## INSTRUCTIONS TO FOLLOW
Quote the whole listing exactly. Leave the pictures out of your copy.

## DATA
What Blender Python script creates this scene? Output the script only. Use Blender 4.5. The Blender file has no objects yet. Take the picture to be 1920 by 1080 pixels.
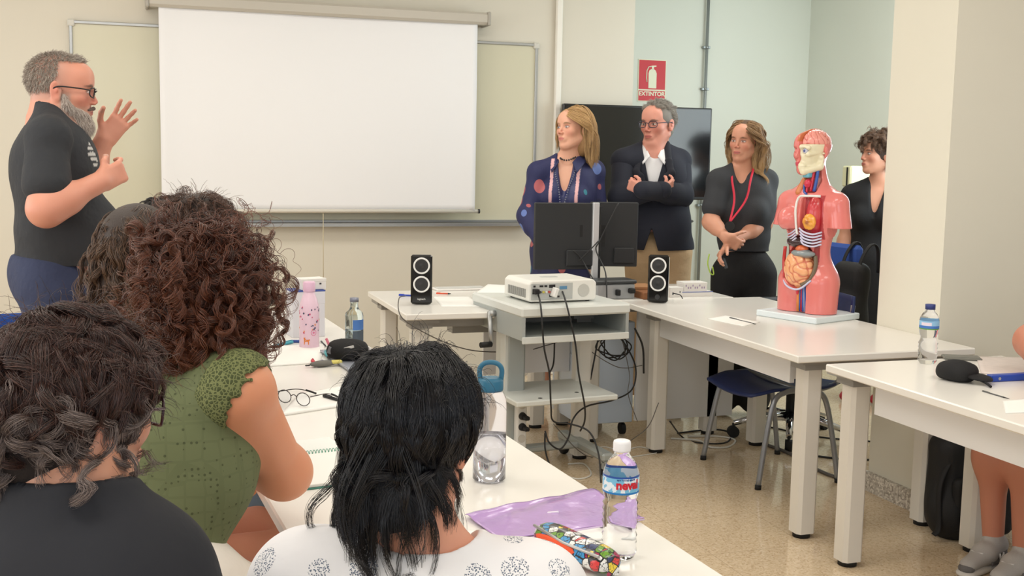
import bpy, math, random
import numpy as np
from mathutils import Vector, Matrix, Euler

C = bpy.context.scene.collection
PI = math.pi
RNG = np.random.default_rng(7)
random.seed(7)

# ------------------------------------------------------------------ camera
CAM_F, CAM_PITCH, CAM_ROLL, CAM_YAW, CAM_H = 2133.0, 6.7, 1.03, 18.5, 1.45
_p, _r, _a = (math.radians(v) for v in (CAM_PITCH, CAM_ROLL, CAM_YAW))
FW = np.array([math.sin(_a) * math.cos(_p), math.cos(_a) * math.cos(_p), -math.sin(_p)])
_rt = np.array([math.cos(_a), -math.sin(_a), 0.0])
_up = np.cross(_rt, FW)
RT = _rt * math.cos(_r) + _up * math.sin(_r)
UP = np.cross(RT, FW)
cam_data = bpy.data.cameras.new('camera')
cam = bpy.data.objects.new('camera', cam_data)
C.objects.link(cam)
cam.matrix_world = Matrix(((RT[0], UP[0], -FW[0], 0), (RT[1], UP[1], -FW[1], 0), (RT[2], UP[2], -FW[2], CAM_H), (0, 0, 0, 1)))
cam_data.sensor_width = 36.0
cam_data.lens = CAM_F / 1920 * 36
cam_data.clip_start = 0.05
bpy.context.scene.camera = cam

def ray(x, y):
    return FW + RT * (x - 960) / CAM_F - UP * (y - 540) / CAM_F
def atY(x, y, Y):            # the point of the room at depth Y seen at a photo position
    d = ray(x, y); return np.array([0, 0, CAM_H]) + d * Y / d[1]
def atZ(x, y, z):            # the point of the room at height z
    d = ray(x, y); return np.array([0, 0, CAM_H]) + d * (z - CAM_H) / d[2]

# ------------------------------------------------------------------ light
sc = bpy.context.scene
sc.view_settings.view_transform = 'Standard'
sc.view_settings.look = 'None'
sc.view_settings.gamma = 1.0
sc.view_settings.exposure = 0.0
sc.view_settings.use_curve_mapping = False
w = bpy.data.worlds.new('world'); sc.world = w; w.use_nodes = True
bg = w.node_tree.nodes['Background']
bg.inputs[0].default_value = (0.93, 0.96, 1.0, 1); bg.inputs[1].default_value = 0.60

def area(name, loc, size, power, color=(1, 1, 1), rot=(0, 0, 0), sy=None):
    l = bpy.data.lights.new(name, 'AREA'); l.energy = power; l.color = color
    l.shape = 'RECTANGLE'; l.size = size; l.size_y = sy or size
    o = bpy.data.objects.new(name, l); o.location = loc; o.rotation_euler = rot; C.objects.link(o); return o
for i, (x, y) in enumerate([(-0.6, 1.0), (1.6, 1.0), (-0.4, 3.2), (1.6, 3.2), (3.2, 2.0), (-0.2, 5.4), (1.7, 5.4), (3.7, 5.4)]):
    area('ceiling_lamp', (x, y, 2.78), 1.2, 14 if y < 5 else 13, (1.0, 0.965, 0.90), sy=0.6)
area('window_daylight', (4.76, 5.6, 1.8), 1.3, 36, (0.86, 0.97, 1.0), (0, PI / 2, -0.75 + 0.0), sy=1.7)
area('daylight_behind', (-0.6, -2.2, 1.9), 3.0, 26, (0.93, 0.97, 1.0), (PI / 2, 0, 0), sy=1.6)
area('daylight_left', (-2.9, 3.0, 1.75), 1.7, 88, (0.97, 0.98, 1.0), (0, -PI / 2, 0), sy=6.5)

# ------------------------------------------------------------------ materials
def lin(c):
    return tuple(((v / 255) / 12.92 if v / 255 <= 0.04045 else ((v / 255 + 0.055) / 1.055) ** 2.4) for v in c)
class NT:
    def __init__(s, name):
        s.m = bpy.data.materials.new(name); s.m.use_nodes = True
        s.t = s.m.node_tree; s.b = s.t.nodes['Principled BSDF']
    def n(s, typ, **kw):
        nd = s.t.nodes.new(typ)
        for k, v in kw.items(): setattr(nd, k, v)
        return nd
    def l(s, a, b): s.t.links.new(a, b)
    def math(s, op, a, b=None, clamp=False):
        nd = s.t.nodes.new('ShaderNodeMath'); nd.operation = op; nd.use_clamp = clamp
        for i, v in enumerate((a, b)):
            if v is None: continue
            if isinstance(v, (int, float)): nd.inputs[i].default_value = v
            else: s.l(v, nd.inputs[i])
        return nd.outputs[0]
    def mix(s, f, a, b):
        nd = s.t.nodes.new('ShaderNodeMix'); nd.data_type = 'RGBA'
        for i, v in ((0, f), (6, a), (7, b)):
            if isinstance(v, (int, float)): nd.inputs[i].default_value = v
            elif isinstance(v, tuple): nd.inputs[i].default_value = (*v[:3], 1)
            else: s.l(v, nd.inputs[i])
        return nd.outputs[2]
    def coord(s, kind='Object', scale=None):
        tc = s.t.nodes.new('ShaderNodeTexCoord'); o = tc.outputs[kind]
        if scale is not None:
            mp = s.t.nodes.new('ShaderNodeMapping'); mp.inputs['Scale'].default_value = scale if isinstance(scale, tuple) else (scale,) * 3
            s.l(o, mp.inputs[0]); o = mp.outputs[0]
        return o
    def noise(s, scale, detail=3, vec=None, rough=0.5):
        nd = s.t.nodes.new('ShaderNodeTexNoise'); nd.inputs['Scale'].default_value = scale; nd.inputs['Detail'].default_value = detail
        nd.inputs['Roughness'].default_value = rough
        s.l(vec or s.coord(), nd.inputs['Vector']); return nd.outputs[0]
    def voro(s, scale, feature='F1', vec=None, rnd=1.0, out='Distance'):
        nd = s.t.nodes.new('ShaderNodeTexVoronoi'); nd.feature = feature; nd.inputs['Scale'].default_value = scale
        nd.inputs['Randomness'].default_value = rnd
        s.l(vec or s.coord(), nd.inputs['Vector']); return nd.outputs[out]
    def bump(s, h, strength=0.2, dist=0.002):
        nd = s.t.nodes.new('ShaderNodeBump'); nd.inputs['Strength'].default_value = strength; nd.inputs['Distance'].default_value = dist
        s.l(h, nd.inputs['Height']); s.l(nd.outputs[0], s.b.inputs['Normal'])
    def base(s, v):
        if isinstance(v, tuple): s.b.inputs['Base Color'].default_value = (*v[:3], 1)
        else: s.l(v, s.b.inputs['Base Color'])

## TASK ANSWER
What Blender Python script creates this scene? Output the script only. Use Blender 4.5. The Blender file has no objects yet. Take the picture to be 1920 by 1080 pixels.
import bpy, math, random
import numpy as np
from mathutils import Vector, Matrix, Euler

C = bpy.context.scene.collection
PI = math.pi
RNG = np.random.default_rng(7)
random.seed(7)

# ------------------------------------------------------------------ camera
CAM_F, CAM_PITCH, CAM_ROLL, CAM_YAW, CAM_H = 2133.0, 6.7, 1.03, 18.5, 1.45
_p, _r, _a = (math.radians(v) for v in (CAM_PITCH, CAM_ROLL, CAM_YAW))
FW = np.array([math.sin(_a) * math.cos(_p), math.cos(_a) * math.cos(_p), -math.sin(_p)])
_rt = np.array([math.cos(_a), -math.sin(_a), 0.0])
_up = np.cross(_rt, FW)
RT = _rt * math.cos(_r) + _up * math.sin(_r)
UP = np.cross(RT, FW)
cam_data = bpy.data.cameras.new('camera')
cam = bpy.data.objects.new('camera', cam_data)
C.objects.link(cam)
cam.matrix_world = Matrix(((RT[0], UP[0], -FW[0], 0), (RT[1], UP[1], -FW[1], 0), (RT[2], UP[2], -FW[2], CAM_H), (0, 0, 0, 1)))
cam_data.sensor_width = 36.0
cam_data.lens = CAM_F / 1920 * 36
cam_data.clip_start = 0.05
bpy.context.scene.camera = cam

def ray(x, y):
    return FW + RT * (x - 960) / CAM_F - UP * (y - 540) / CAM_F
def atY(x, y, Y):            # the point of the room at depth Y seen at a photo position
    d = ray(x, y); return np.array([0, 0, CAM_H]) + d * Y / d[1]
def atZ(x, y, z):            # the point of the room at height z
    d = ray(x, y); return np.array([0, 0, CAM_H]) + d * (z - CAM_H) / d[2]

# ------------------------------------------------------------------ light
sc = bpy.context.scene
sc.view_settings.view_transform = 'Standard'
sc.view_settings.look = 'None'
sc.view_settings.gamma = 1.0
sc.view_settings.exposure = 0.0
sc.view_settings.use_curve_mapping = False
w = bpy.data.worlds.new('world'); sc.world = w; w.use_nodes = True
bg = w.node_tree.nodes['Background']
bg.inputs[0].default_value = (0.93, 0.96, 1.0, 1); bg.inputs[1].default_value = 0.60

def area(name, loc, size, power, color=(1, 1, 1), rot=(0, 0, 0), sy=None):
    l = bpy.data.lights.new(name, 'AREA'); l.energy = power; l.color = color
    l.shape = 'RECTANGLE'; l.size = size; l.size_y = sy or size
    o = bpy.data.objects.new(name, l); o.location = loc; o.rotation_euler = rot; C.objects.link(o); return o
for i, (x, y) in enumerate([(-0.6, 1.0), (1.6, 1.0), (-0.4, 3.2), (1.6, 3.2), (3.2, 2.0), (-0.2, 5.4), (1.7, 5.4), (3.7, 5.4)]):
    area('ceiling_lamp', (x, y, 2.78), 1.2, 14 if y < 5 else 13, (1.0, 0.965, 0.90), sy=0.6)
area('window_daylight', (4.76, 5.6, 1.8), 1.3, 36, (0.86, 0.97, 1.0), (0, PI / 2, -0.75 + 0.0), sy=1.7)
area('daylight_behind', (-0.6, -2.2, 1.9), 3.0, 26, (0.93, 0.97, 1.0), (PI / 2, 0, 0), sy=1.6)
area('daylight_left', (-2.9, 3.0, 1.75), 1.7, 88, (0.97, 0.98, 1.0), (0, -PI / 2, 0), sy=6.5)

# ------------------------------------------------------------------ materials
def lin(c):
    return tuple(((v / 255) / 12.92 if v / 255 <= 0.04045 else ((v / 255 + 0.055) / 1.055) ** 2.4) for v in c)
class NT:
    def __init__(s, name):
        s.m = bpy.data.materials.new(name); s.m.use_nodes = True
        s.t = s.m.node_tree; s.b = s.t.nodes['Principled BSDF']
    def n(s, typ, **kw):
        nd = s.t.nodes.new(typ)
        for k, v in kw.items(): setattr(nd, k, v)
        return nd
    def l(s, a, b): s.t.links.new(a, b)
    def math(s, op, a, b=None, clamp=False):
        nd = s.t.nodes.new('ShaderNodeMath'); nd.operation = op; nd.use_clamp = clamp
        for i, v in enumerate((a, b)):
            if v is None: continue
            if isinstance(v, (int, float)): nd.inputs[i].default_value = v
            else: s.l(v, nd.inputs[i])
        return nd.outputs[0]
    def mix(s, f, a, b):
        nd = s.t.nodes.new('ShaderNodeMix'); nd.data_type = 'RGBA'
        for i, v in ((0, f), (6, a), (7, b)):
            if isinstance(v, (int, float)): nd.inputs[i].default_value = v
            elif isinstance(v, tuple): nd.inputs[i].default_value = (*v[:3], 1)
            else: s.l(v, nd.inputs[i])
        return nd.outputs[2]
    def coord(s, kind='Object', scale=None):
        tc = s.t.nodes.new('ShaderNodeTexCoord'); o = tc.outputs[kind]
        if scale is not None:
            mp = s.t.nodes.new('ShaderNodeMapping'); mp.inputs['Scale'].default_value = scale if isinstance(scale, tuple) else (scale,) * 3
            s.l(o, mp.inputs[0]); o = mp.outputs[0]
        return o
    def noise(s, scale, detail=3, vec=None, rough=0.5):
        nd = s.t.nodes.new('ShaderNodeTexNoise'); nd.inputs['Scale'].default_value = scale; nd.inputs['Detail'].default_value = detail
        nd.inputs['Roughness'].default_value = rough
        s.l(vec or s.coord(), nd.inputs['Vector']); return nd.outputs[0]
    def voro(s, scale, feature='F1', vec=None, rnd=1.0, out='Distance'):
        nd = s.t.nodes.new('ShaderNodeTexVoronoi'); nd.feature = feature; nd.inputs['Scale'].default_value = scale
        nd.inputs['Randomness'].default_value = rnd
        s.l(vec or s.coord(), nd.inputs['Vector']); return nd.outputs[out]
    def bump(s, h, strength=0.2, dist=0.002):
        nd = s.t.nodes.new('ShaderNodeBump'); nd.inputs['Strength'].default_value = strength; nd.inputs['Distance'].default_value = dist
        s.l(h, nd.inputs['Height']); s.l(nd.outputs[0], s.b.inputs['Normal'])
    def base(s, v):
        if isinstance(v, tuple): s.b.inputs['Base Color'].default_value = (*v[:3], 1)
        else: s.l(v, s.b.inputs['Base Color'])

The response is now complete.